This Weekend Assignment revolves around the theme of Community. What defines a community? How do they form? Why do they form? What kind of communities do animals form and how does it help them survive and flourish? These are few questions you could explore and even bring to your own communities.


But let’s first explore the previous Weekend Assignment’s theme of footnotes1.

Most notably footnotes are used in academic writing in order to make a citation or to elaborate and/or define a term.

Footnotes can be indicated numerically, but they can also be shown through symbols such as the dagger or obelus2 ( † ). In a previous #FridayFact we explained how the division symbol ( ÷ ) is also called the obelus. It was originally used by ancient Greek scholars as critical marks in manuscripts and wasn’t used as a symbol of division until 1659 by Johann Rahn3 in his algebra book Teutsche Algebra.
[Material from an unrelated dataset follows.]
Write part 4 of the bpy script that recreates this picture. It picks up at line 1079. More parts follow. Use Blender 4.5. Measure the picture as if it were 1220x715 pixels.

Footnotes have also been used as a literary device. They have been used to elaborate, to define, to break the fourth wall, and to create a separate voice from that of the main body of work.

They have also been used as a way to see what a character is thinking. This was heavily used in the book The Mezzanine4, a book we recommend to a Twitter follower. Often the bulk of a page is comprised of footnotes, creating the effect of getting lost in thought.

1https://en.wikipedia.org/wiki/Note_(typography)
2An Obelus is a symbol consisting of a short horizontal line with a dot above and below, and in other uses it is a symbol resembling a small dagger.